Groupwide, AEV is allotting a total of P46 billion for the continued expansion of its power, banking, transport and food units, more than four times the money spent last year.
“While we do not expect the global economy to recover quickly, we remain confident about the prospects of AEV and its investments. The company has a strong balance sheet and excellent reputation, as we have seen in the recent various fund-raising activities of the group that will allow us to continue to tap the credit markets to fund our growth requirements,” Aboitiz said.
He said the group’s capex this year is already fully covered with the power projects to be funded through loans and equity infusions by subsidiary Aboitiz Power and its partners.
Once its power projects are completed, which are expected to come on stream this year and next, Aboitiz Power will have investments in power plants with a total capacity of 1,990 megawatts and an attributable capacity of 1,161 megawatts, doubled from the end-2008 level.
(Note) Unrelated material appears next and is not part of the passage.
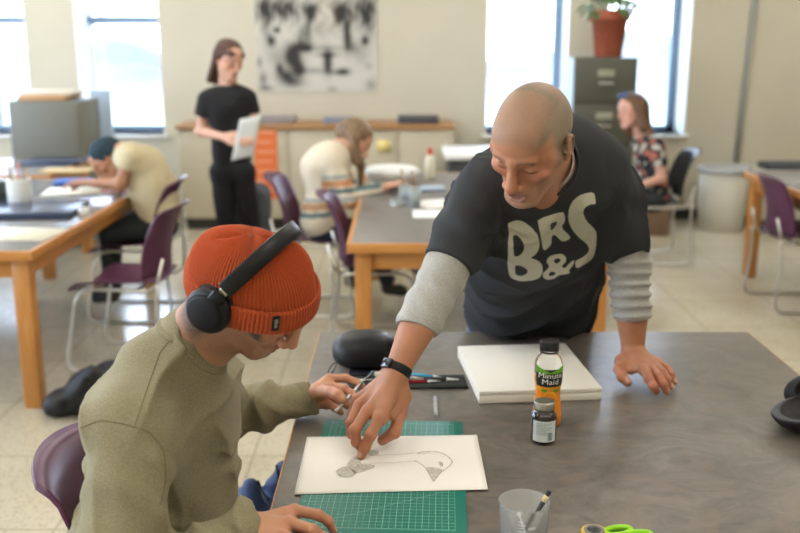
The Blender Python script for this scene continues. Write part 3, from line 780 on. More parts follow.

“The prevailing conditions in the Philippine power industry allow for enormous opportunities for the company’s growth. The company will pursue this once in a lifetime opportunity of building a portfolio of assets that will be both competitive in the long term and complementary with each other by continuing to participate in the privatization of targeted generating assets and by developing greenfield projects where the opportunity exists,” Aboitiz said.
Aboitiz said the group continues to be on the lookout for power assets to be put up on the auction block, namely Pagbilao and Sual.
The group is also looking at bidding for power barges in Mindanao and hydro independent power producers Casecnan, Roque, Bakun and Angat.
For its transport business, the group intends to increase the utilitization of assets rather than expand capacity in both passage and freight. The utilization rates on its freight capacity averaged 88 percent in 2008.
As for its food business, Pilmico started constructing a biogas recovery system in its various facilities in Tarlac. With this, the company expects to recover and use the methane gas to generate electricity and reduce gas emission into the atmosphere.
Aside from generating its power, Pilmico will receive carbon credits which it can sell in the world market. “This project is part of the Aboitiz Group’s initiative of reducing the group’s carbon footprint wherever we can,” Aboitiz said.